Jolie Holland
- Folk
- Singer/Songwriter
Over the span of her career, Jolie Holland has knotted together a century of American song—jazz, blues, soul, rock and roll—into some stew that is impossible to categorize with any conventional critical terminology.
This is her burden and her gift, to know all of these American songs of the last ten decades in her head and her heart, and to have to wrestle with their legacy. She dives straight to the pathos of a song the way the very greatest singers, singers like Mavis Staples, or Al Green, or Skip James, or Tom Waits do.

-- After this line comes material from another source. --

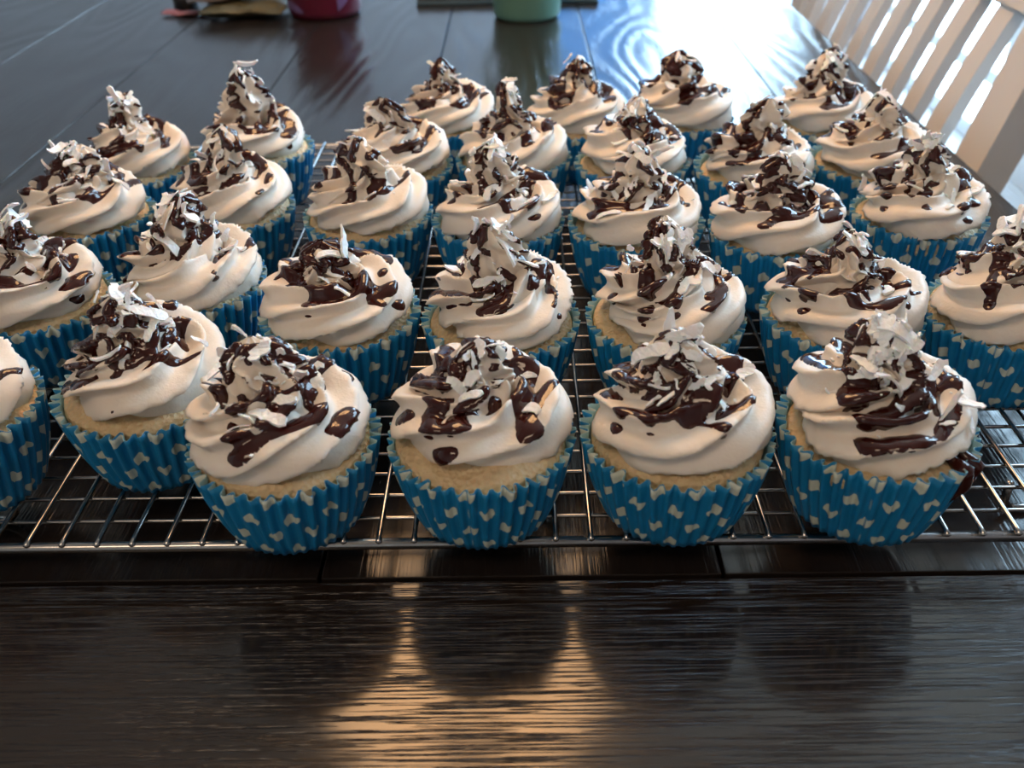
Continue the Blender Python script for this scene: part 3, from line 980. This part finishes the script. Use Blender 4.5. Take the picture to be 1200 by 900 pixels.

Upon first encounter her songs seem challenging, perhaps unsettling at times, but as so many poets and rockers have shown us (from Dante Alighieri to William Blake to Sylvia Plath to Patti Smith to Nick Cave to Mark E. Smith) that’s where the beauty lies. As evident on her first recordings, Holland apparently has no fear of the truth, and there is no emotional core that she cannot reach in song.
Which brings us to Wine Dark Sea. Astute listeners to Holland’s work can recognize how her writing over the years has deepened, matured, become the songwriting of a wise, worldly adult, not just of a rambler across the American latitudes, but to understand this is still no preparation for the sonic assault, the unprecedented confidence and merciless brilliance of Wine Dark Sea which yokes the New York underground to American song in a way that has rarely been attempted since White Light/White Heat by the Velvet Underground.
Jolie Holland has a Desperation to tell Now. And she has called on deep, dark forces to get there. It’s always a pleasure to hear a musician come to a new precipice in her output, where great skills and great courage are required to rise to the occasion. Wine Dark Sea is the album of a lifetime, with a lifetime of work in it.